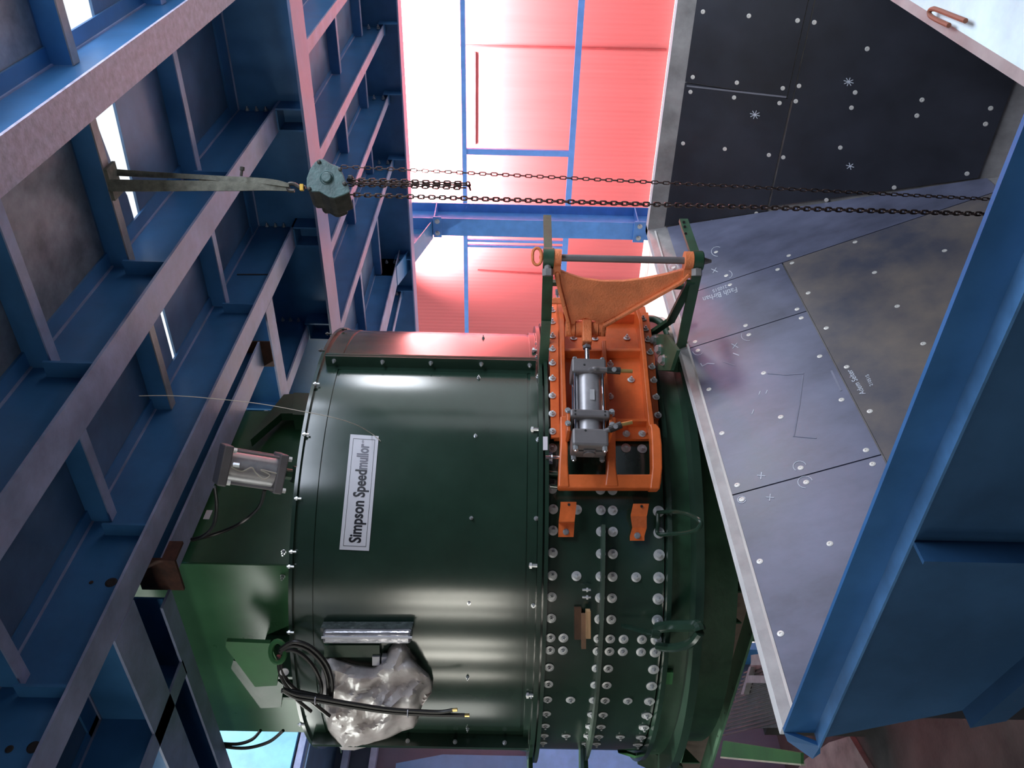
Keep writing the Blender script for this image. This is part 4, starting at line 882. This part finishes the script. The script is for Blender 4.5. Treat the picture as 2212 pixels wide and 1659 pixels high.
web([(234, 400, 13, 3.50), (330, 401, 12, 3.50), (430, 401, 11, 3.49), (510, 402, 10, 3.48), (570, 403, 8, 3.48), (612, 406, 6, 3.49), (626, 408, 4, 3.5)])
web([(248, 372, 7, 3.56), (330, 377, 6, 3.55), (430, 382, 5, 3.53), (500, 387, 6, 3.50), (560, 390, 6, 3.48), (600, 395, 6, 3.48), (624, 400, 4, 3.49)])
web([(430, 386, 3, 3.545), (500, 394, 4, 3.52), (560, 398, 4, 3.5), (605, 400, 4, 3.5)])
MB().box(3.295, 3.385, 1.40, 1.54, 1.680, 1.694).build('webbing', SLING, SL)
o = MB().cyl(PD(521, 380, 3.45), PD(523, 364, 3.45), .006, 8).cyl(PD(523, 368, 3.45), PD(523.5, 361, 3.45), .010, 8).build('shackle_pin', GREASE, SL)

# bent rod lying on the right rim
rod = MB().tube(smoothpath([PZ(x, y, -.785) for x, y in ((2086, 45), (2055, 33), (2030, 23), (2016, 19), (2008, 24), (2009, 33), (2022, 42), (2050, 55))]), .0045, 8)
o = rod.build('bent_rod', mat('rusty_rod', (.22, .07, .035), .6), loc=PZ(2030, 30, -.785), smooth=True); tag(o, 'thin rusty bent rod lying on the pale rim of the hopper, top right corner', 'rod')

# ------------------------------------------------------------------ floor clutter seen past the rim corner
t = thing('ribbed_mat', (3.0, 4.9, -3.2), 'grey ribbed rubber mat lying on the ground left of the blue hopper corner', 'mat')
q = [PZ(x, y, -2.3) for x, y in ((1590, 1570), (1625, 1440), (1720, 1440), (1720, 1570))]
mb = MB().prism([PZ(x, y, -2.3) for x, y in ((1560, 1575), (1625, 1425), (1745, 1425), (1745, 1570))], (0, 0, -.02)); mb.build('sheet', mat('mat_grey', (.13, .12, .12), .7, var=.2, scale=8), t)
mb = MB()
for i in range(16):
    y0 = 1440 + i * 9; a, b = PZ(1560 + (1575 - y0) * .35, y0 + 14, -2.296), PZ(1745, y0 - 32, -2.296); d = (b - a); mb.obox((a + b) / 2, d, d.cross(V(0, 0, 1)), (0, 0, 1), d.length, .014, .012)
mb.build('ribs', mat('mat_rib', (.09, .082, .08), .7), t)
P = PZ(1650, 1500, -2.3); MB().box(P.x - .2, P.x + .2, P.y - .2, P.y + .3, -3.2, -2.321).build('pallet', DARKF, t)
t = thing('machine_part', tuple(PZ(1640, 1430, -2.25)), 'small grey machine casting with cable clips seen between green frame and hopper rim', 'machine')
MB().prism([PZ(x, y, -2.2) for x, y in ((1622, 1415), (1700, 1405), (1700, 1435), (1622, 1437))], (0, 0, -.09)).prism([PZ(x, y, -2.2) for x, y in ((1614, 1459), (1700, 1459), (1700, 1476), (1612, 1475))], (0, 0, -.09)).build('casting', STEEL, t)
MB().prism([PZ(x, y, -2.24) for x, y in ((1600, 1500), (1618, 1440), (1622, 1440), (1606, 1500))], (0, 0, -.05)).build('edge_plate', STEEL, t)
MB().prism([PZ(x, y, -2.0) for x, y in ((1562, 1600), (1730, 1626), (1730, 1650), (1556, 1634))], (0, 0, -.02)).build('base_beam', GRN2, MX)
MB().prism([PZ(x, y, -2.0) for x, y in ((1556, 1634), (1730, 1650), (1730, 1654), (1556, 1638))], (0, 0, -.03)).build('base_beam', mat('worn_edge', (.42, .45, .36), .6), MX)
t = MB().prism([PZ(x, y, -3.15) for x, y in ((1690, 1700), (1740, 1640), (1790, 1604), (1835, 1590), (1900, 1700))], (0, 0, -.05)).build('sheet_pile', mat('grey_sheet', (.22, .21, .21), .7, var=.3, scale=4), loc=PZ(1800, 1640, -3.2))
tag(t, 'pale grey sheet lying on the ground under the blue hopper corner', 'sheet')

....

▸ GOAL
Without the pictures, please reproduce each line of the listing above exactly, from the first one through the line bearing "right corner', 'rod')".

▸ RESULT OF THIS TASK
Keep writing the Blender script for this image. This is part 4, starting at line 882. This part finishes the script. The script is for Blender 4.5. Treat the picture as 2212 pixels wide and 1659 pixels high.
web([(234, 400, 13, 3.50), (330, 401, 12, 3.50), (430, 401, 11, 3.49), (510, 402, 10, 3.48), (570, 403, 8, 3.48), (612, 406, 6, 3.49), (626, 408, 4, 3.5)])
web([(248, 372, 7, 3.56), (330, 377, 6, 3.55), (430, 382, 5, 3.53), (500, 387, 6, 3.50), (560, 390, 6, 3.48), (600, 395, 6, 3.48), (624, 400, 4, 3.49)])
web([(430, 386, 3, 3.545), (500, 394, 4, 3.52), (560, 398, 4, 3.5), (605, 400, 4, 3.5)])
MB().box(3.295, 3.385, 1.40, 1.54, 1.680, 1.694).build('webbing', SLING, SL)
o = MB().cyl(PD(521, 380, 3.45), PD(523, 364, 3.45), .006, 8).cyl(PD(523, 368, 3.45), PD(523.5, 361, 3.45), .010, 8).build('shackle_pin', GREASE, SL)

# bent rod lying on the right rim
rod = MB().tube(smoothpath([PZ(x, y, -.785) for x, y in ((2086, 45), (2055, 33), (2030, 23), (2016, 19), (2008, 24), (2009, 33), (2022, 42), (2050, 55))]), .0045, 8)
o = rod.build('bent_rod', mat('rusty_rod', (.22, .07, .035), .6), loc=PZ(2030, 30, -.785), smooth=True); tag(o, 'thin rusty bent rod lying on the pale rim of the hopper, top right corner', 'rod')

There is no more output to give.